Lahaina’s Lisa Puaa is one of them, now living in limbo with her daughter on the other side of Maui. Her home is still standing, but much of what’s around it has been reduced to rubble, she said.
“There were tiles flying off of our roof,” she told Global News. “It really is heartbreaking.”
Without cell service at the peak of the disaster, Puaa said the hardest part was not being able to let her loved ones know she’s alive. She was able to revisit Lahaina on Thursday, she added, and confirmed many people are still stranded there without communication.
“Since there’s no communication, no way to tell people where the services are,” she explained.
“It came so fast, there were areas people just couldn’t get out … we don’t have enough roads for everybody to get out.”
As of Friday, a formal cause for the fires had not yet been determined, although the U.S. National Weather Service had issued several warnings for high winds and dry weather before they began.
Kelsey Copes-Gerbitz, a Hawai’i-born post-doctoral researcher in the University of British Columbia’s Faculty of Forestry, said conditions on the islands were ripe for wildfire. Unlike in B.C., none of Hawai’i’s native ecosystems are adapted to fire, she added.

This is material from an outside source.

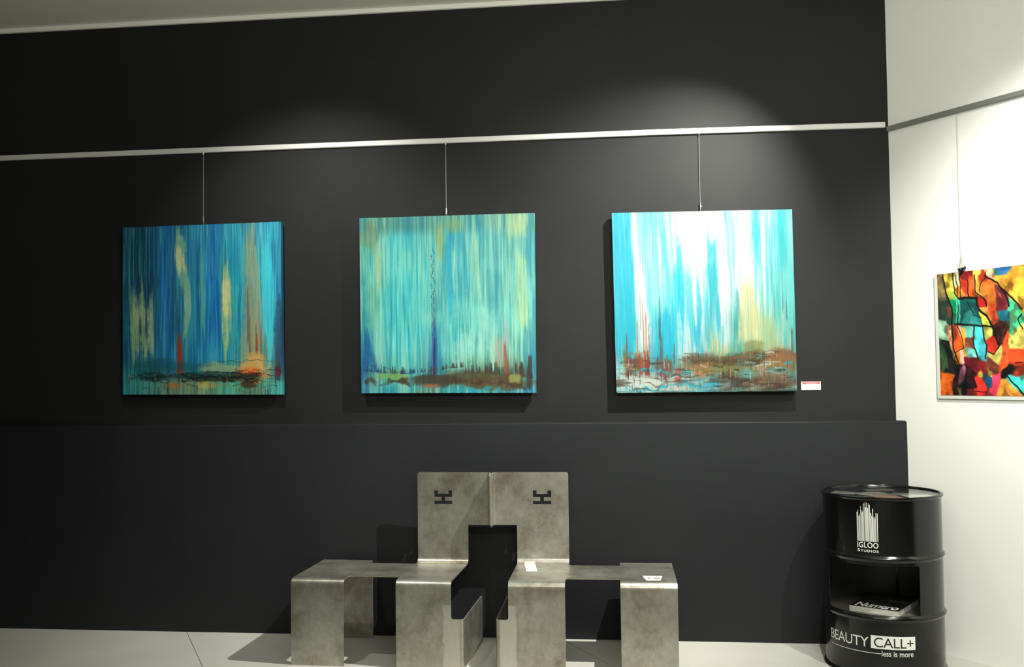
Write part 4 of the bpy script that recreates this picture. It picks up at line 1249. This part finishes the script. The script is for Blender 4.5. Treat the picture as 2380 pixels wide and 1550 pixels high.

“First of all, it started in a fuel type that’s grasses. Grasses tend to be what we would consider a flashy fuel, which means it tends to burn hot and fast anyway,” Copes-Gerbitz explained.
“Second, there’s been an extended drought — so moderate to extreme drought conditions — which means those grasses and other fuels are very dry and there’s not a lot of water around.”
Combine those high-powered winds from a hurricane more than 800 kilometres south of Hawai’i, and all it takes is “one little spark” Copes-Gerbitz added.
Local authorities are warning tourists to stay away while the wildfires are burning. The federal government is giving the same advice to Canadians.
Condolences and well wishes are pouring in from all over the world as officials work to identify all those killed and contain the fires.
A fundraiser through the Hawaii Community Foundation, within hours, raked in more than $1 million in support for impacted residents, such as food, shelter and financial assistance.